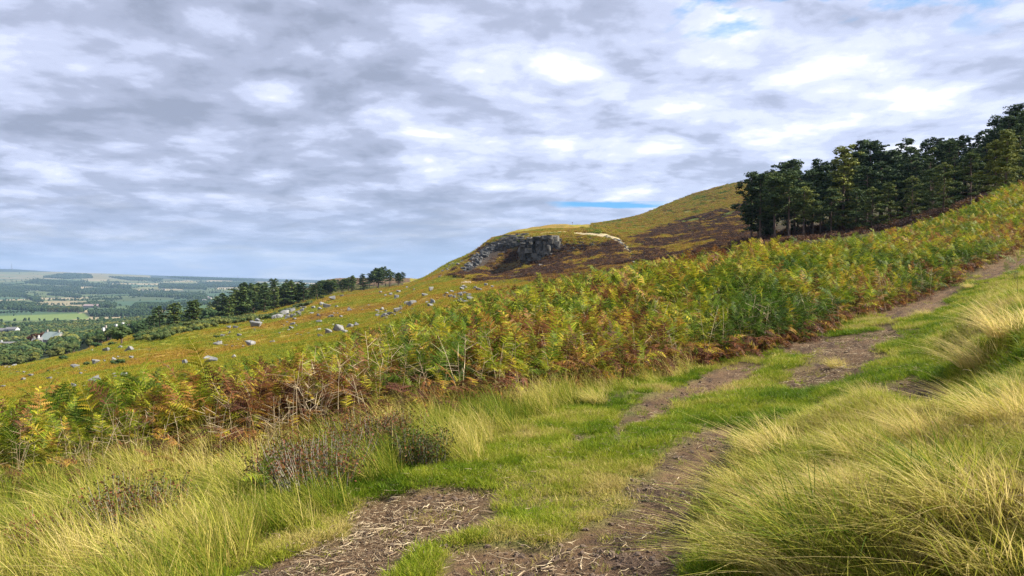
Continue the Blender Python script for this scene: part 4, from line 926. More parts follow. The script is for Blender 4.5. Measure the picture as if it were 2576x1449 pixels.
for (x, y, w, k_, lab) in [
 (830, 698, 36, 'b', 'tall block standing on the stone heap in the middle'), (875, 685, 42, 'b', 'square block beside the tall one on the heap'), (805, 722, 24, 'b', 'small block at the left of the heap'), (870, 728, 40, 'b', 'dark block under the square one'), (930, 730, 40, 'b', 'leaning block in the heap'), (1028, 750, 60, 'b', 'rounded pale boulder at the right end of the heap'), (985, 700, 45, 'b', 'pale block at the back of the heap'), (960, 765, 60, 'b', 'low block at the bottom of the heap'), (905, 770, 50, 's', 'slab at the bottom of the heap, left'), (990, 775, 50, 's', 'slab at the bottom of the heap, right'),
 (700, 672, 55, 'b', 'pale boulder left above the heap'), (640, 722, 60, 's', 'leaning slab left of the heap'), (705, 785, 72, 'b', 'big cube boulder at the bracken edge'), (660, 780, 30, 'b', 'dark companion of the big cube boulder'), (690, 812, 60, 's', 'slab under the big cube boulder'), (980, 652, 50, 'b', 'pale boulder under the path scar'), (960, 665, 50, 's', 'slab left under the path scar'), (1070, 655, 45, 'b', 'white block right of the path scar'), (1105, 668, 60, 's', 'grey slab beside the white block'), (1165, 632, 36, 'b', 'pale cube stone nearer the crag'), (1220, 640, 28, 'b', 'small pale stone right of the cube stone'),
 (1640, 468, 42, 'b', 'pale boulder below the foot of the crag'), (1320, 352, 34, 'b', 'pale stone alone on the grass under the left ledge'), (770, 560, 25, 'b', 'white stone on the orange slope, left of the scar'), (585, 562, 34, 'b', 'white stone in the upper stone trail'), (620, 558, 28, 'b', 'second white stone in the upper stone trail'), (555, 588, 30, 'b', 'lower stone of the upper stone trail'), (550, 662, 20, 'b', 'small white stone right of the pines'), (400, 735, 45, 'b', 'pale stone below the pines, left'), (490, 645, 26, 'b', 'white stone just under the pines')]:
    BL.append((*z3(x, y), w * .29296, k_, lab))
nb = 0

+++

-- Written instruction --
Return to the listing above and set it down exactly, leaving out its pictures.

-- Finished answer --
Continue the Blender Python script for this scene: part 4, from line 926. More parts follow. The script is for Blender 4.5. Measure the picture as if it were 2576x1449 pixels.
for (x, y, w, k_, lab) in [
 (830, 698, 36, 'b', 'tall block standing on the stone heap in the middle'), (875, 685, 42, 'b', 'square block beside the tall one on the heap'), (805, 722, 24, 'b', 'small block at the left of the heap'), (870, 728, 40, 'b', 'dark block under the square one'), (930, 730, 40, 'b', 'leaning block in the heap'), (1028, 750, 60, 'b', 'rounded pale boulder at the right end of the heap'), (985, 700, 45, 'b', 'pale block at the back of the heap'), (960, 765, 60, 'b', 'low block at the bottom of the heap'), (905, 770, 50, 's', 'slab at the bottom of the heap, left'), (990, 775, 50, 's', 'slab at the bottom of the heap, right'),
 (700, 672, 55, 'b', 'pale boulder left above the heap'), (640, 722, 60, 's', 'leaning slab left of the heap'), (705, 785, 72, 'b', 'big cube boulder at the bracken edge'), (660, 780, 30, 'b', 'dark companion of the big cube boulder'), (690, 812, 60, 's', 'slab under the big cube boulder'), (980, 652, 50, 'b', 'pale boulder under the path scar'), (960, 665, 50, 's', 'slab left under the path scar'), (1070, 655, 45, 'b', 'white block right of the path scar'), (1105, 668, 60, 's', 'grey slab beside the white block'), (1165, 632, 36, 'b', 'pale cube stone nearer the crag'), (1220, 640, 28, 'b', 'small pale stone right of the cube stone'),
 (1640, 468, 42, 'b', 'pale boulder below the foot of the crag'), (1320, 352, 34, 'b', 'pale stone alone on the grass under the left ledge'), (770, 560, 25, 'b', 'white stone on the orange slope, left of the scar'), (585, 562, 34, 'b', 'white stone in the upper stone trail'), (620, 558, 28, 'b', 'second white stone in the upper stone trail'), (555, 588, 30, 'b', 'lower stone of the upper stone trail'), (550, 662, 20, 'b', 'small white stone right of the pines'), (400, 735, 45, 'b', 'pale stone below the pines, left'), (490, 645, 26, 'b', 'white stone just under the pines')]:
    BL.append((*z3(x, y), w * .29296, k_, lab))
nb = 0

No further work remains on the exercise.